JH: E lei invece ha pensato a un romanzo con oggetti?

ADB: Io sono rimasto in silenzio per un istante ma non ho trovato il coraggio di replicare. Nella mente mi è apparsa una contraddizione. Ho visto come un cielo aperto – o chiuso – che scaricava grandine in abbondanza. Alcuni dei chicchi di ghiaccio rompevano una finestra, rotolavano e nel loro percorso colpivano un bicchiere dʼacqua. Il bicchiere cadeva su una lettera scritta e lʼacqua sfaldava le parole. Lʼazione si completa senza che lʼessere umano vi partecipi. È accaduto per via del cielo e dellʼacqua, gli elementi della natura.

JH: E perché è comunque letteratura?

ADB: Perché è scritto con un determinato stile. Dalla composizione alla disposizione dei materiali fino al concatenamento delle frasi. E, inoltre, la bellezza, lʼintensità, la drammaticità o lʼangoscia che sono state messe in ogni pensiero. Questo è letteratura.

JH: E cosa ne pensava Sábato?

ADB: Poco dopo ho scritto il racconto El abandono y la pasividad, ma dato che ero partito per Buenos Aires glielʼho inviato per posta e gli ho scritto: «Guardi, Sábato, è possibile che un romanzo senza esseri umani non si possa scrivere, perché richiede più azione, la presenza di più episodi e il divampare di quegli episodi, ma un racconto sì che si può». Sábato, con la sua laconicità, che è di una maestria straordinaria, mi ha risposto: «Lʼeccezione conferma la regola». Come dire che io ero riuscito a scrivere un racconto, ma non avevo ragione.

JH: Ha affermato che uno dei suoi temi ricorrenti è provocare il nulla.
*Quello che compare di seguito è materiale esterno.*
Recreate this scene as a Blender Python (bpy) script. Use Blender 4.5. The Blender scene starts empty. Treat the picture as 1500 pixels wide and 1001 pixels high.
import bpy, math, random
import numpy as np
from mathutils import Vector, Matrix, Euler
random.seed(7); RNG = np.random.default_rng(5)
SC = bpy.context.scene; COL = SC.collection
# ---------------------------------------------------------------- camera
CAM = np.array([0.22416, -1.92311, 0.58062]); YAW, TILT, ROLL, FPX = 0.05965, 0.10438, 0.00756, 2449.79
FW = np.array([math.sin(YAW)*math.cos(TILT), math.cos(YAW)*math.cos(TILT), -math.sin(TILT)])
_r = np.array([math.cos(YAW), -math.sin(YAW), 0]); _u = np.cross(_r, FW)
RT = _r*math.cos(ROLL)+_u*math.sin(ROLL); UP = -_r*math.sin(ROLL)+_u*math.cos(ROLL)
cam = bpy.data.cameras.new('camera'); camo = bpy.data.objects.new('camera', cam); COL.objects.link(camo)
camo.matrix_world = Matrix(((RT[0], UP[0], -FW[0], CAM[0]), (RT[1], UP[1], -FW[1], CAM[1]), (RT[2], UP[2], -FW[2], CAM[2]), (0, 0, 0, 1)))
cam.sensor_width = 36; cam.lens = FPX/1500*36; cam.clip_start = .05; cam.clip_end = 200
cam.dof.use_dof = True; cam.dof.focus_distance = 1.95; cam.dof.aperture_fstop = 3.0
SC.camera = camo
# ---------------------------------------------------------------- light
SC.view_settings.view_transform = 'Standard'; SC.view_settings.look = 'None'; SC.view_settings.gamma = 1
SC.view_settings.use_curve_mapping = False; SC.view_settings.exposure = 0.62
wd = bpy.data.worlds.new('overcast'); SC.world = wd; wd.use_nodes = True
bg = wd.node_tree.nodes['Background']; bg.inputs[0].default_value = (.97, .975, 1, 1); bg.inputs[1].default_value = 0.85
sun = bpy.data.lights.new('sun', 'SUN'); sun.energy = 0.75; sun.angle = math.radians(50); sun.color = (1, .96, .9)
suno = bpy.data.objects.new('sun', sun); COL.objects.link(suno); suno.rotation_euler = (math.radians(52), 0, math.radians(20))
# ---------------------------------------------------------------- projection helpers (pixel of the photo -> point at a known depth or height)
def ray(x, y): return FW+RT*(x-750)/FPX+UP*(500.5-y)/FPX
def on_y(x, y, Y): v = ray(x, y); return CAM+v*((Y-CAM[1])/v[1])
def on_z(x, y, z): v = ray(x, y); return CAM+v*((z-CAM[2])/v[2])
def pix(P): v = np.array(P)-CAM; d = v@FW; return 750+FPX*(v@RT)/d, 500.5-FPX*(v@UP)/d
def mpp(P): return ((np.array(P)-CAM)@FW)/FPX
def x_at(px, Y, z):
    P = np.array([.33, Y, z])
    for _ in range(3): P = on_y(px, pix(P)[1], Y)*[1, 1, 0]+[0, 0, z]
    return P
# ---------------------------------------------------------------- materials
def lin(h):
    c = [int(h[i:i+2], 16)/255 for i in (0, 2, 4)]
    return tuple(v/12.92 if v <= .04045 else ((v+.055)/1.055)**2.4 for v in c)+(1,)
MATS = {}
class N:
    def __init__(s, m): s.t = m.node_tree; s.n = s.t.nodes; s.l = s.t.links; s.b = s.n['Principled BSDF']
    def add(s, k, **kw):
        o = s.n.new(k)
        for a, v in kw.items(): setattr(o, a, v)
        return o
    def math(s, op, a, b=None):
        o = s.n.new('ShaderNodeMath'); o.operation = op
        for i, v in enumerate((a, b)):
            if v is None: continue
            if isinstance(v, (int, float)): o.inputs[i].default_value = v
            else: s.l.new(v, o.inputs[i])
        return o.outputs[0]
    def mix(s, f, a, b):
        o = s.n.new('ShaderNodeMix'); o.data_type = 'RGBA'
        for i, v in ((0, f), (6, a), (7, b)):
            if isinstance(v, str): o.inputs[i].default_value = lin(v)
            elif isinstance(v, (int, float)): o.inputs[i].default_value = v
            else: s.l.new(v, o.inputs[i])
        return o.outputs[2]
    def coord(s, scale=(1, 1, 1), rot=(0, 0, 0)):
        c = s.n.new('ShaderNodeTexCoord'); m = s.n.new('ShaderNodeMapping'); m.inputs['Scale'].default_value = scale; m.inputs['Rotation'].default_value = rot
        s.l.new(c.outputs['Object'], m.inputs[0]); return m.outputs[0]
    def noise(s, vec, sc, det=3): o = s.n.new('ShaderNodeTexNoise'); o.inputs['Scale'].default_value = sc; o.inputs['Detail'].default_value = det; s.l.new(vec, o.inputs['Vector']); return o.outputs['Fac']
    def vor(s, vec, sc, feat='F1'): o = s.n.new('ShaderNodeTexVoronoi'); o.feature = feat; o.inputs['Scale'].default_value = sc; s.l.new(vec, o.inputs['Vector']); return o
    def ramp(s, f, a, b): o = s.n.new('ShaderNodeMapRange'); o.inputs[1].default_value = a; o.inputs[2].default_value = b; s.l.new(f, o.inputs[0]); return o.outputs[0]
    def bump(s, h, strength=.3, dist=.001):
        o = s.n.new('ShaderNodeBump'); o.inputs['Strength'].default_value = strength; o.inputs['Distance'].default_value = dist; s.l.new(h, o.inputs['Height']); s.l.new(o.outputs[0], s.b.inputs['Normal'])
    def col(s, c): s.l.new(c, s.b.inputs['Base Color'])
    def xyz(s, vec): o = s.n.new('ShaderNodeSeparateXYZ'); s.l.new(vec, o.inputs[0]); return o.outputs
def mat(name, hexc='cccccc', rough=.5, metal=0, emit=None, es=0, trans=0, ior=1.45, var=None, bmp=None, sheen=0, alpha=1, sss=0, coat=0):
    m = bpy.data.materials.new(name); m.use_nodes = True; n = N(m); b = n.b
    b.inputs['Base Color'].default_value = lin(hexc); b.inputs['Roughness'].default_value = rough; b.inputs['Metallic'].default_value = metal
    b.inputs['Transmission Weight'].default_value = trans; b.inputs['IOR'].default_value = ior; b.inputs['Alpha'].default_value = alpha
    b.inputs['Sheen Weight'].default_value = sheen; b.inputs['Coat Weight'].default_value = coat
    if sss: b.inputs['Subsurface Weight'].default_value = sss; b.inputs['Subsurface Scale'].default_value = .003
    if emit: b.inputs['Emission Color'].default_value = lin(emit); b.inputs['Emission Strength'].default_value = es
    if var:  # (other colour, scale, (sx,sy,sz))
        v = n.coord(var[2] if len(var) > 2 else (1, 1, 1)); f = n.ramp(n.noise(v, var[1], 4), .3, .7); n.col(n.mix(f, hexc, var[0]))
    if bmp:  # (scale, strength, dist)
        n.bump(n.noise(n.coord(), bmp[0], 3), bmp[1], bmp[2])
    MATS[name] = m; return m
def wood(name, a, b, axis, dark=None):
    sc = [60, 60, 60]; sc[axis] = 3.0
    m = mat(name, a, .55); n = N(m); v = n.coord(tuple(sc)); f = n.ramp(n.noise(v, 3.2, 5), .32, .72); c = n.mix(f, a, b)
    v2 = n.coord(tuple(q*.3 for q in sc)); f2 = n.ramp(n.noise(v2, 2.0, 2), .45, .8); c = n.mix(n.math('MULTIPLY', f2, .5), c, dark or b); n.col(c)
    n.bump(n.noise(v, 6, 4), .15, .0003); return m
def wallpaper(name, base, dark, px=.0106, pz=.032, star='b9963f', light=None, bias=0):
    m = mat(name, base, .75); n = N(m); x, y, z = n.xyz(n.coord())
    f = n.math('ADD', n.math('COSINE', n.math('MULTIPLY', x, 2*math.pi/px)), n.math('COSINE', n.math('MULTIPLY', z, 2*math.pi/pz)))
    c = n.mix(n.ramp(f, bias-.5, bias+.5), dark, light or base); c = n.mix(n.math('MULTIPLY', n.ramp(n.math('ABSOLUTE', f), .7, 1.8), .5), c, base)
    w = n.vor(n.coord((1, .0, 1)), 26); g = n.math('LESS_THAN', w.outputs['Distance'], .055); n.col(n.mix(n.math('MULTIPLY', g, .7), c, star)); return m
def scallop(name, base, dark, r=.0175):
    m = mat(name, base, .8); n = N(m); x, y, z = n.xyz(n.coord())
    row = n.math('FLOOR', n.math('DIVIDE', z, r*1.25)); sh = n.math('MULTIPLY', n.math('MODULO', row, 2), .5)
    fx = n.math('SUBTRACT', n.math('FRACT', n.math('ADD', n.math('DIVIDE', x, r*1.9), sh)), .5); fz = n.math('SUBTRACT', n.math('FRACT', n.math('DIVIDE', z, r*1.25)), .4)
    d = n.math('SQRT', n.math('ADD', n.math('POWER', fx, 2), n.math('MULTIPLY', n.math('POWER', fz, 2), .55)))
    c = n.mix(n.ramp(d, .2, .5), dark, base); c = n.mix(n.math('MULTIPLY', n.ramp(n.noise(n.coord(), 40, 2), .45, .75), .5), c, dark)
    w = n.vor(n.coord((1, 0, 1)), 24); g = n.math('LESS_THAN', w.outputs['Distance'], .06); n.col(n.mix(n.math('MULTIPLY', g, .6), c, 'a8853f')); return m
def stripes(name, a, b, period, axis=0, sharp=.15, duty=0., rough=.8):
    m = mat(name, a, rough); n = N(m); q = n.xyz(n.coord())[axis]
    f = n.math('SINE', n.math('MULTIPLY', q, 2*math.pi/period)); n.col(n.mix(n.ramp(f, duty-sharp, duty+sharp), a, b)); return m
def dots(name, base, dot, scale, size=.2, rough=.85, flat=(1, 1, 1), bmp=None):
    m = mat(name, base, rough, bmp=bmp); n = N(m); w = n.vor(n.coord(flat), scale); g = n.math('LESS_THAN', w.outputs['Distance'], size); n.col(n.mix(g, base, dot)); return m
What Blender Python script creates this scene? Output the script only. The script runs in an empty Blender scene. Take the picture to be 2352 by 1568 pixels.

A cosa si riferisce?

ADB: È da intendere in due modi: da un lato, è la ricerca dellʼausilio della morte, attraverso il suicidio. Consegnarsi al nulla per la convinzione – e in questo mi allontano dalla visione cristiana – che dopo la morte non cʼè niente. In secondo luogo, che il nulla si può costruire nei riguardi del prossimo se si sente che lui pensa di noi che siamo il nulla. Non in senso morale, ma che non valiamo, che non esistiamo, che siamo “cancellati”.  È meglio vivere “cancellato” quando chi esiste viene messo in carcere, picchiato e insultato. Ma in un senso realista e moralista, il nulla è anche sminuirsi, sentirsi in soggezione e questo può implicare avere paura. Perciò non lo accetto. Cerco di essere coraggioso nella misura in cui la mia vigliaccheria me lo permette.

JH: Sono otto mesi che si è ritrasferito a Buenos Aires. Come sta andando?

ADB: Sento una grande frustrazione. Lentamente, sto tornando allʼesilio perché le cose non sono andate bene. Non posso continuare a spalleggiare una situazione assurda. Sono stato chiamato per venire qui e adesso mi hanno mollato senza rinnovarmi il contratto con lʼarea della cultura ufficiale.

JH: Le hanno dato spiegazioni?

ADB: Mi hanno parlato di “austerità”. Salvo che per il mio modesto lavoro nella Casa de la Provincia di Mendoza, mi risulta molto difficile sopravvivere, E non so cosa potrei fare perché non ho abilità per nientʼaltro che non sia la cultura.